* What to work on
Copy each line below without leaving any out.

#### Collected material ####

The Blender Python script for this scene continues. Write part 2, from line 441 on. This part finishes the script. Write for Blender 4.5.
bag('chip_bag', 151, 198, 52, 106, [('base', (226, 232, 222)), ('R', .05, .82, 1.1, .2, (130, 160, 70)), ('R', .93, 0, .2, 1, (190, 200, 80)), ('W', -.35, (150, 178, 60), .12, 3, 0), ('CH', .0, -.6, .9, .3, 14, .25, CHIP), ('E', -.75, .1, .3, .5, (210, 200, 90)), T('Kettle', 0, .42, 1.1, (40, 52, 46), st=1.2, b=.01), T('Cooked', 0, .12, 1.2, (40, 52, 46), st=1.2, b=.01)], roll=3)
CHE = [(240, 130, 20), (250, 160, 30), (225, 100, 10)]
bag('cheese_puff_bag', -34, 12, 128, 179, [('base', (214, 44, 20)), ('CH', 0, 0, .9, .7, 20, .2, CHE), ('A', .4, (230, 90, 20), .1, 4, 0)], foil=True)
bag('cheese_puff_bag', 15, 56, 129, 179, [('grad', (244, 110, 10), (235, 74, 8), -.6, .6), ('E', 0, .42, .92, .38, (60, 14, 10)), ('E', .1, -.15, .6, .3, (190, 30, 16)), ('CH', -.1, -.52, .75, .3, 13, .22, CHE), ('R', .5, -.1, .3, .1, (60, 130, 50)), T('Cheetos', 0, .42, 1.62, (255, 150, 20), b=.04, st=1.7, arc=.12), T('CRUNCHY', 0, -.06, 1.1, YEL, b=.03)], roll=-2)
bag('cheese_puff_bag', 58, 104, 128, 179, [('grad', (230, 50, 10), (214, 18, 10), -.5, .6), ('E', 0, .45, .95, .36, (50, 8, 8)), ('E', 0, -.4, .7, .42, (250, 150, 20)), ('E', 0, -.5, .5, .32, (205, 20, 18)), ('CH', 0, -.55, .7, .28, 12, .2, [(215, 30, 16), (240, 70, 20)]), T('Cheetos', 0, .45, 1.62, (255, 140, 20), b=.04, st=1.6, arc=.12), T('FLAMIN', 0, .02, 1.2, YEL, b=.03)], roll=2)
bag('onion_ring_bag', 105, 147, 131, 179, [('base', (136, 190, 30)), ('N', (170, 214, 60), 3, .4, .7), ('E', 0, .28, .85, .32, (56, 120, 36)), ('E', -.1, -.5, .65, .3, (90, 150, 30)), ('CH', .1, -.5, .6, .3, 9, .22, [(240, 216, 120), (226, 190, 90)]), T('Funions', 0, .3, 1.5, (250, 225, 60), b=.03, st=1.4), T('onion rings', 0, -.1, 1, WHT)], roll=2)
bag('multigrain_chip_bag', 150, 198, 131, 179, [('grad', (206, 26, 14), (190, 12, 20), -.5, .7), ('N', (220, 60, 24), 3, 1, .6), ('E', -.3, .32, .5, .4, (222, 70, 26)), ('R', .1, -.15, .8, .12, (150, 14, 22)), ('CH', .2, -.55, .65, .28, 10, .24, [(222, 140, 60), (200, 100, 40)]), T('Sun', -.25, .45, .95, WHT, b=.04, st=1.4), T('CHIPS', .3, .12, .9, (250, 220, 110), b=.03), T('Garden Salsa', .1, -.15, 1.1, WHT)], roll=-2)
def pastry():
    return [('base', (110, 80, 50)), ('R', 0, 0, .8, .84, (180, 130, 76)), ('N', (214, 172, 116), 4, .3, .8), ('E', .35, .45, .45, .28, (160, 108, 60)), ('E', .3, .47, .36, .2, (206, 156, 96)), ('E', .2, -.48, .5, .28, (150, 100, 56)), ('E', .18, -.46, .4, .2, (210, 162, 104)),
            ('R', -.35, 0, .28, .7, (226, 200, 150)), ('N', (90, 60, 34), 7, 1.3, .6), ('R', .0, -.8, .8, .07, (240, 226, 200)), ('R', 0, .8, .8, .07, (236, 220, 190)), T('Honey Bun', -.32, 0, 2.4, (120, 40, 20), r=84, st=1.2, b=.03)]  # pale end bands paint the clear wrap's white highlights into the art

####

* Full answer
The Blender Python script for this scene continues. Write part 2, from line 441 on. This part finishes the script. Write for Blender 4.5.
bag('chip_bag', 151, 198, 52, 106, [('base', (226, 232, 222)), ('R', .05, .82, 1.1, .2, (130, 160, 70)), ('R', .93, 0, .2, 1, (190, 200, 80)), ('W', -.35, (150, 178, 60), .12, 3, 0), ('CH', .0, -.6, .9, .3, 14, .25, CHIP), ('E', -.75, .1, .3, .5, (210, 200, 90)), T('Kettle', 0, .42, 1.1, (40, 52, 46), st=1.2, b=.01), T('Cooked', 0, .12, 1.2, (40, 52, 46), st=1.2, b=.01)], roll=3)
CHE = [(240, 130, 20), (250, 160, 30), (225, 100, 10)]
bag('cheese_puff_bag', -34, 12, 128, 179, [('base', (214, 44, 20)), ('CH', 0, 0, .9, .7, 20, .2, CHE), ('A', .4, (230, 90, 20), .1, 4, 0)], foil=True)
bag('cheese_puff_bag', 15, 56, 129, 179, [('grad', (244, 110, 10), (235, 74, 8), -.6, .6), ('E', 0, .42, .92, .38, (60, 14, 10)), ('E', .1, -.15, .6, .3, (190, 30, 16)), ('CH', -.1, -.52, .75, .3, 13, .22, CHE), ('R', .5, -.1, .3, .1, (60, 130, 50)), T('Cheetos', 0, .42, 1.62, (255, 150, 20), b=.04, st=1.7, arc=.12), T('CRUNCHY', 0, -.06, 1.1, YEL, b=.03)], roll=-2)
bag('cheese_puff_bag', 58, 104, 128, 179, [('grad', (230, 50, 10), (214, 18, 10), -.5, .6), ('E', 0, .45, .95, .36, (50, 8, 8)), ('E', 0, -.4, .7, .42, (250, 150, 20)), ('E', 0, -.5, .5, .32, (205, 20, 18)), ('CH', 0, -.55, .7, .28, 12, .2, [(215, 30, 16), (240, 70, 20)]), T('Cheetos', 0, .45, 1.62, (255, 140, 20), b=.04, st=1.6, arc=.12), T('FLAMIN', 0, .02, 1.2, YEL, b=.03)], roll=2)
bag('onion_ring_bag', 105, 147, 131, 179, [('base', (136, 190, 30)), ('N', (170, 214, 60), 3, .4, .7), ('E', 0, .28, .85, .32, (56, 120, 36)), ('E', -.1, -.5, .65, .3, (90, 150, 30)), ('CH', .1, -.5, .6, .3, 9, .22, [(240, 216, 120), (226, 190, 90)]), T('Funions', 0, .3, 1.5, (250, 225, 60), b=.03, st=1.4), T('onion rings', 0, -.1, 1, WHT)], roll=2)
bag('multigrain_chip_bag', 150, 198, 131, 179, [('grad', (206, 26, 14), (190, 12, 20), -.5, .7), ('N', (220, 60, 24), 3, 1, .6), ('E', -.3, .32, .5, .4, (222, 70, 26)), ('R', .1, -.15, .8, .12, (150, 14, 22)), ('CH', .2, -.55, .65, .28, 10, .24, [(222, 140, 60), (200, 100, 40)]), T('Sun', -.25, .45, .95, WHT, b=.04, st=1.4), T('CHIPS', .3, .12, .9, (250, 220, 110), b=.03), T('Garden Salsa', .1, -.15, 1.1, WHT)], roll=-2)
def pastry():
    return [('base', (110, 80, 50)), ('R', 0, 0, .8, .84, (180, 130, 76)), ('N', (214, 172, 116), 4, .3, .8), ('E', .35, .45, .45, .28, (160, 108, 60)), ('E', .3, .47, .36, .2, (206, 156, 96)), ('E', .2, -.48, .5, .28, (150, 100, 56)), ('E', .18, -.46, .4, .2, (210, 162, 104)),
            ('R', -.35, 0, .28, .7, (226, 200, 150)), ('N', (90, 60, 34), 7, 1.3, .6), ('R', .0, -.8, .8, .07, (240, 226, 200)), ('R', 0, .8, .8, .07, (236, 220, 190)), T('Honey Bun', -.32, 0, 2.4, (120, 40, 20), r=84, st=1.2, b=.03)]  # pale end bands paint the clear wrap's white highlights into the art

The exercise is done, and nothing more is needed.